For headphones, since it uses a single driver and a single amp in each, bass enhancement must necessarily come from the headphone, then the EQ, and also the amplification must support it at louder levels. It takes a lot of current to drive a transducer to produce bass frequencies, which is why in the speaker systems above they have their own amps, so in headphones they rely first on isolation and driver size (which is why they are usually closed circumaural), but then also on efficient drivers as it is reasonable that they would have to assume that people buying these would probably hook them up to an iPod. I don't see how they can't be driven better by a separate amplifier however, unless it's a noise-cancelling and/or wireless headphone with its own amplifier built into them.
 

post #3 of 3
Thread Starter 
Quote:
Originally Posted by ProtegeManiac View Post
 

 

 

Not a guide, but generally you should get a headphone that has generally a flat enough response for most music types, but some will prefer a certain "coloration" for certain genres. This isn't unanimous though - for example people tend to prefer Grados for rock and metal, but I find the Prestige series to have a soundstage and response that is not suitable for sorting out the layers of instruments in "busier" power metal tracks, and makes it feel like it's just throwing all the instruments including the orchestra's and the piano right at you. I for one prefer more "hi-fi" if not generally more "laid back" headphones for such tracks, which some people prefer for jazz, while I prefer Grados for those (barring big band jazz) because I like how they make the performance sound more "raw."

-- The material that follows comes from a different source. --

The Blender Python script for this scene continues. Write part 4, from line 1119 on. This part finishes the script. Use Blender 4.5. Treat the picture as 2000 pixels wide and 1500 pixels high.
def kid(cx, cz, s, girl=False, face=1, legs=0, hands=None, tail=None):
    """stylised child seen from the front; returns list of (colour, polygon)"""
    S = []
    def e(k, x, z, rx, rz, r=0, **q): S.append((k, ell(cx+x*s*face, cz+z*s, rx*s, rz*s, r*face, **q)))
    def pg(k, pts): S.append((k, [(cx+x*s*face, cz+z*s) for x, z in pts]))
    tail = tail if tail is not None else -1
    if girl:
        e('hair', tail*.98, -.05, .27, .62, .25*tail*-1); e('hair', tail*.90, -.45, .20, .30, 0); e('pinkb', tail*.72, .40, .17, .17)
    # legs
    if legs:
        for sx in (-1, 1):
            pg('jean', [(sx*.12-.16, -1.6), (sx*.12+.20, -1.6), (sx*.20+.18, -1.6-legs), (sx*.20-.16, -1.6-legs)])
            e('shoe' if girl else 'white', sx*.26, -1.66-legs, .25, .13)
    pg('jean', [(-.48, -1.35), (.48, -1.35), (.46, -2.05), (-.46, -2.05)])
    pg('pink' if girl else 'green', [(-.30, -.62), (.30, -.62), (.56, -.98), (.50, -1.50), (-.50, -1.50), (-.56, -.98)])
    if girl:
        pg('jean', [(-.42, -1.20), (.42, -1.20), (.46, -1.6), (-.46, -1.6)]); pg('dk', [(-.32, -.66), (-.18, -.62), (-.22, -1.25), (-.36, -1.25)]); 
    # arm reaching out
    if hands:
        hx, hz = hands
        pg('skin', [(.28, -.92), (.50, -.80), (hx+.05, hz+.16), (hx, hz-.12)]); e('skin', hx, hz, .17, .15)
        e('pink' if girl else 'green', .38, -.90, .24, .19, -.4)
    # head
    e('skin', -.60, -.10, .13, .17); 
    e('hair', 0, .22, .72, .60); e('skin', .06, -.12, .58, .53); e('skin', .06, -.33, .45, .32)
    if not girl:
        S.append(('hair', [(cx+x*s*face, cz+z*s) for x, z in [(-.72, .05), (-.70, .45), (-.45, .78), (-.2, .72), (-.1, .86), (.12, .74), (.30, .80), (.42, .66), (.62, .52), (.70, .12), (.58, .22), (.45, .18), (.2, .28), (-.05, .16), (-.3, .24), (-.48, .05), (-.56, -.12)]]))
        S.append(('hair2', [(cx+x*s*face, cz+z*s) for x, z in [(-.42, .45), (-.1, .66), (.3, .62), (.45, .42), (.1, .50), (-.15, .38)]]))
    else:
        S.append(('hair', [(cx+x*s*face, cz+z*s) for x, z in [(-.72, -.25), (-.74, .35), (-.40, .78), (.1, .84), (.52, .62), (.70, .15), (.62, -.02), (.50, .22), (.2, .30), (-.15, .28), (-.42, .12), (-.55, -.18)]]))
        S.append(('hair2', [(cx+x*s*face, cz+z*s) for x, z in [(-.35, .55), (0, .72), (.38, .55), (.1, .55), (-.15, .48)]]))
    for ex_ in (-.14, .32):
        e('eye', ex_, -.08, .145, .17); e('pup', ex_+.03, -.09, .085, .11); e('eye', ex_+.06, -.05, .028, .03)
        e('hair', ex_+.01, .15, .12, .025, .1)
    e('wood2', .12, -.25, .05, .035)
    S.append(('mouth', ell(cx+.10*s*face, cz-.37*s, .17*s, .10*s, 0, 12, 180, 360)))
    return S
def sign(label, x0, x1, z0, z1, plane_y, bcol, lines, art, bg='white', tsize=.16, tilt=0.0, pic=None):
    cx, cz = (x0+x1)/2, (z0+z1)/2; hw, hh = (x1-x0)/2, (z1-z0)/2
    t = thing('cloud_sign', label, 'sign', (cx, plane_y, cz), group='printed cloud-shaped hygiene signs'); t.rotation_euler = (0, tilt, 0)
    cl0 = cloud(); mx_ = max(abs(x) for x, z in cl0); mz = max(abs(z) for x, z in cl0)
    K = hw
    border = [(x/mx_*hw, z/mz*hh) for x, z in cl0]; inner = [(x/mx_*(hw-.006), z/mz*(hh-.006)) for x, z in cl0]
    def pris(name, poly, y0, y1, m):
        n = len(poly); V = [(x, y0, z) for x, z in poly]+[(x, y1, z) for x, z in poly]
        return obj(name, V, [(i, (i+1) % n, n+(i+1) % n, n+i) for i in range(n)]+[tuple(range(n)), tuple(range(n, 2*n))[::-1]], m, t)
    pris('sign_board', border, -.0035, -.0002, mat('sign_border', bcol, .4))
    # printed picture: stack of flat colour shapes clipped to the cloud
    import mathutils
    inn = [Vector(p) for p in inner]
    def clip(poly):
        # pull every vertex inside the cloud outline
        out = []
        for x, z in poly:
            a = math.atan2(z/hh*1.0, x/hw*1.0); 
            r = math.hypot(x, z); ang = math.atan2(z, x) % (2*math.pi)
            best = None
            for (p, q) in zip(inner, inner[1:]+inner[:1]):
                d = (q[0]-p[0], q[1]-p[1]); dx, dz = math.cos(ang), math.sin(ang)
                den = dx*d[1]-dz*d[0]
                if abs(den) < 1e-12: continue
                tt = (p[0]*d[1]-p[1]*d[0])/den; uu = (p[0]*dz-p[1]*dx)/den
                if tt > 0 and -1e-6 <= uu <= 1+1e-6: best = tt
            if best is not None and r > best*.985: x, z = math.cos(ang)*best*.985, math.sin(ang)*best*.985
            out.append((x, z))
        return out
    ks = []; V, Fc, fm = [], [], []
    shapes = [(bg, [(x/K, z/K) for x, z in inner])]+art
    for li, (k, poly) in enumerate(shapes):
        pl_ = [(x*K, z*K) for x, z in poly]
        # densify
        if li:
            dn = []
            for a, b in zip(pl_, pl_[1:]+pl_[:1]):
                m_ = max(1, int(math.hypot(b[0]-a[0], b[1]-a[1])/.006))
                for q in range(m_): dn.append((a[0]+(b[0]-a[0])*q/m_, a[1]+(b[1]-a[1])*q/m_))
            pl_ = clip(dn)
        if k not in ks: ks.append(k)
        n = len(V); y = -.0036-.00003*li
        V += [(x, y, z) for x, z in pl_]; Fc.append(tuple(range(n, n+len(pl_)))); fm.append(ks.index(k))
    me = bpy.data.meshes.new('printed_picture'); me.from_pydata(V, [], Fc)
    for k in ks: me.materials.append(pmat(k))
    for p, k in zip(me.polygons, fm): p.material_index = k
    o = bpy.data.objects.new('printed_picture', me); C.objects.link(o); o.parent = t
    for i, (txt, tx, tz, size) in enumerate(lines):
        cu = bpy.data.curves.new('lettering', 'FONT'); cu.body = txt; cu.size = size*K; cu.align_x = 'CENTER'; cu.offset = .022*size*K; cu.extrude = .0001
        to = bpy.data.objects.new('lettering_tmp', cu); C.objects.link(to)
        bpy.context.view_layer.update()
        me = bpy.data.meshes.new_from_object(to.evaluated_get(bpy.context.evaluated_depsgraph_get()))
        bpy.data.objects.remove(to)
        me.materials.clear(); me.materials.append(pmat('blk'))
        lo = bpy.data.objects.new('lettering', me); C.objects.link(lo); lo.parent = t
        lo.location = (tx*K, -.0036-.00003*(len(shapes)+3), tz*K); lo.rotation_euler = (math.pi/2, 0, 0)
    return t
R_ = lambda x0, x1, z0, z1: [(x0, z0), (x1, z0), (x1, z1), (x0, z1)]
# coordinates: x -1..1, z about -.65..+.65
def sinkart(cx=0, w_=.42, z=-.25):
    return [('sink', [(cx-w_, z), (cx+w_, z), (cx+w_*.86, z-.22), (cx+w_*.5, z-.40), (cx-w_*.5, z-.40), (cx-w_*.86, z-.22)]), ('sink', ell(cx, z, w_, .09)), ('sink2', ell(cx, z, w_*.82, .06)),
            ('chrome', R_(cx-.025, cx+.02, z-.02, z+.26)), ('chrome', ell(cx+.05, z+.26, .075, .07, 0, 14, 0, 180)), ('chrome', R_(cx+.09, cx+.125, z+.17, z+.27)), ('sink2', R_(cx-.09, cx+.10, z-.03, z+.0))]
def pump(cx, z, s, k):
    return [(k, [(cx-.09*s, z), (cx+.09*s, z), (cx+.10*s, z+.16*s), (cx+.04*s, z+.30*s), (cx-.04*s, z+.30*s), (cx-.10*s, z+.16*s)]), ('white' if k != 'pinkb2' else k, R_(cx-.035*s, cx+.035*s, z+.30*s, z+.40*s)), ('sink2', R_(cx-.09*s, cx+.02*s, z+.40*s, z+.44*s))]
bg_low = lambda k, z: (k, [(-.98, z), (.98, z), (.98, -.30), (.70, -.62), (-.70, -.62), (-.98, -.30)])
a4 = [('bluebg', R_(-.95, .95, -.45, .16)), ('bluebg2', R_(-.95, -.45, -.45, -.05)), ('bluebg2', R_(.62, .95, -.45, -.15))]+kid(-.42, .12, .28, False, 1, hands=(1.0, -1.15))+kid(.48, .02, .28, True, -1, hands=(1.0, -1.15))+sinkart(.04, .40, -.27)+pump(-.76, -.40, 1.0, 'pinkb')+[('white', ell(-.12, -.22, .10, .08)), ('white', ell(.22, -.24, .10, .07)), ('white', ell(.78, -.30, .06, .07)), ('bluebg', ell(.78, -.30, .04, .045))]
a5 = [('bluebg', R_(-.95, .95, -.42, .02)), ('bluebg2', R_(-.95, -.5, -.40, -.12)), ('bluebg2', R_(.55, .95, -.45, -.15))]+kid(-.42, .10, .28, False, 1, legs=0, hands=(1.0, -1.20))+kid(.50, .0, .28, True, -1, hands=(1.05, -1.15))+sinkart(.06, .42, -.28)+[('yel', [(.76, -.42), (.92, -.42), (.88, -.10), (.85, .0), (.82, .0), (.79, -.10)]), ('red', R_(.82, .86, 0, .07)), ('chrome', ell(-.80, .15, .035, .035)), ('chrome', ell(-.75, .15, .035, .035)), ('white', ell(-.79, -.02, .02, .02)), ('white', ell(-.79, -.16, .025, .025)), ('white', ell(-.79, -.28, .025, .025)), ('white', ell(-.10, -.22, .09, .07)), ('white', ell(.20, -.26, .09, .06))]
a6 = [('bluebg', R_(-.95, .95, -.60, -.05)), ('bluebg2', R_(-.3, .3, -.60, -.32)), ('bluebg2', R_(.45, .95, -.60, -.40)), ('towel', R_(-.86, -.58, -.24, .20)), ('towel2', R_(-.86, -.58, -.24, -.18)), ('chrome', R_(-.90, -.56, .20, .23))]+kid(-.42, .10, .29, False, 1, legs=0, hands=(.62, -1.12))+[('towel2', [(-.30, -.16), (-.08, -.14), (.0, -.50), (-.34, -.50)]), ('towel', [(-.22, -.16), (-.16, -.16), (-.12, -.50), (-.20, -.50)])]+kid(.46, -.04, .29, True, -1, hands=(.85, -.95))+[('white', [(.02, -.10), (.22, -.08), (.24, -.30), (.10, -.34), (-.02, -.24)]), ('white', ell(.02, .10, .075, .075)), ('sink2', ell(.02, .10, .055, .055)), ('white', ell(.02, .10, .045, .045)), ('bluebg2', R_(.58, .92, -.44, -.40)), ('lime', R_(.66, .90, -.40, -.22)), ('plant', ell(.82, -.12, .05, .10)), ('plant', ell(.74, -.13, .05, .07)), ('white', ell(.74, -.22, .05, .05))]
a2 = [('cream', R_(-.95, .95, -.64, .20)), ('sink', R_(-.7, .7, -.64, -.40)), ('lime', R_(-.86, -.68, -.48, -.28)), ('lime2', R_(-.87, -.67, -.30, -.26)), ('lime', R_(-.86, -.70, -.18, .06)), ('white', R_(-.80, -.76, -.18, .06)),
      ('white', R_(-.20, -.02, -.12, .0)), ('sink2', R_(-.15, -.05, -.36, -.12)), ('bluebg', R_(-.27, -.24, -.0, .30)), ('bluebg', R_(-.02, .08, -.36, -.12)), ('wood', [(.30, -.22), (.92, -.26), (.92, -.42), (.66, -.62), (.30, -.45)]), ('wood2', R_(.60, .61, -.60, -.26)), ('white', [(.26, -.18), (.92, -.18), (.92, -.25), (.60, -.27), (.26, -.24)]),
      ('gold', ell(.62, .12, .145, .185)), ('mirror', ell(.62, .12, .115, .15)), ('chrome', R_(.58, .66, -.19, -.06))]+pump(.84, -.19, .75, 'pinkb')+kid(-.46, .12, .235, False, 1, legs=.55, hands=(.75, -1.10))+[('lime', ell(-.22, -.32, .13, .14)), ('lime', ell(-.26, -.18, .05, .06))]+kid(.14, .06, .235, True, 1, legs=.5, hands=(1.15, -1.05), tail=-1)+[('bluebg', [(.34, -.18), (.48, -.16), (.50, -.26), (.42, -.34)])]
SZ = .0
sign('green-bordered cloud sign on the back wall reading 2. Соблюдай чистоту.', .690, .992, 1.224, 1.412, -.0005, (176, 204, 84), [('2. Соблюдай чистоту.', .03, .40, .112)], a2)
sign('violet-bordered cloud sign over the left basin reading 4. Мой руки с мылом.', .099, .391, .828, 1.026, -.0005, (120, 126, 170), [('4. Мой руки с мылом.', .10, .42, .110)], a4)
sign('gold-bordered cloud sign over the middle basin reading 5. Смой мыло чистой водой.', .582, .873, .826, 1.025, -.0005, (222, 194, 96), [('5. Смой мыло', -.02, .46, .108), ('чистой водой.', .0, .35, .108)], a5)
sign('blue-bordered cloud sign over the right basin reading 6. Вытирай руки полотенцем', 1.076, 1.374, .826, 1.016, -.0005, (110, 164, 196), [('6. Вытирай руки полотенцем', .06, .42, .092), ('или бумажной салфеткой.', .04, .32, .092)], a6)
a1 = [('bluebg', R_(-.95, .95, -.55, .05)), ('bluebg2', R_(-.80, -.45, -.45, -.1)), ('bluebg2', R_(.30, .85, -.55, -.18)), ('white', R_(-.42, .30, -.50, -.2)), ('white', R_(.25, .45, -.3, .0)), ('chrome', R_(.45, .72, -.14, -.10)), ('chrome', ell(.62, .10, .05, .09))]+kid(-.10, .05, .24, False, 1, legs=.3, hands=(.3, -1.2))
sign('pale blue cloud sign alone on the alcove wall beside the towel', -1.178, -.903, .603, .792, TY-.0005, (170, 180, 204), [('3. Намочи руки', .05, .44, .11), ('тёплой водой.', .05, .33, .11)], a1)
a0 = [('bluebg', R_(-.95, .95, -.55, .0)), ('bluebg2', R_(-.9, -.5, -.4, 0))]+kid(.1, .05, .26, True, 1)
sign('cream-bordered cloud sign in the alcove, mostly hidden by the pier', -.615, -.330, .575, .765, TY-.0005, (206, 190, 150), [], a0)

It's different for bassy music however. As much as a "flat" response should mean it should play back the bass as it was recorded, how the artists recorded that with studio monitors is not the same way as in playback. For an example some boyyz in da hood might want to shatter their windshields and some houses' windows blasting Lil John off the back of their SUV using Audiobahns. Similarly, DJs would typically need the beat to drive the people to dance, in the process they will get thirsty, and of course they're in da club and not a sports arena so they'll order more overpriced Cosmopolitans instead of Gatorades so da club earns money (and probably also the ecstacy dealer hiding somewhere in there). People watching Lord of the Rings at home would also like every stone thrown at Minas Tirith to have SFX that would rock the house, and the impact of the Rohirrim shock cavalry crashing on the Morgul horde to be felt like it's happening right there in the room. In each of those cases in different types of speaker systems, you can just boost the gain on the subwoofer amp (or design the enclosure to get the bass deeper).

For headphones, since it uses a single driver and a single amp in each, bass enhancement must necessarily come from the headphone, then the EQ, and also the amplification must support it at louder levels. It takes a lot of current to drive a transducer to produce bass frequencies, which is why in the speaker systems above they have their own amps, so in headphones they rely first on isolation and driver size (which is why they are usually closed circumaural), but then also on efficient drivers as it is reasonable that they would have to assume that people buying these would probably hook them up to an iPod. I don't see how they can't be driven better by a separate amplifier however, unless it's a noise-cancelling and/or wireless headphone with its own amplifier built into them.
 


Wow this has been really useful, thanks a lot! Appreciate it!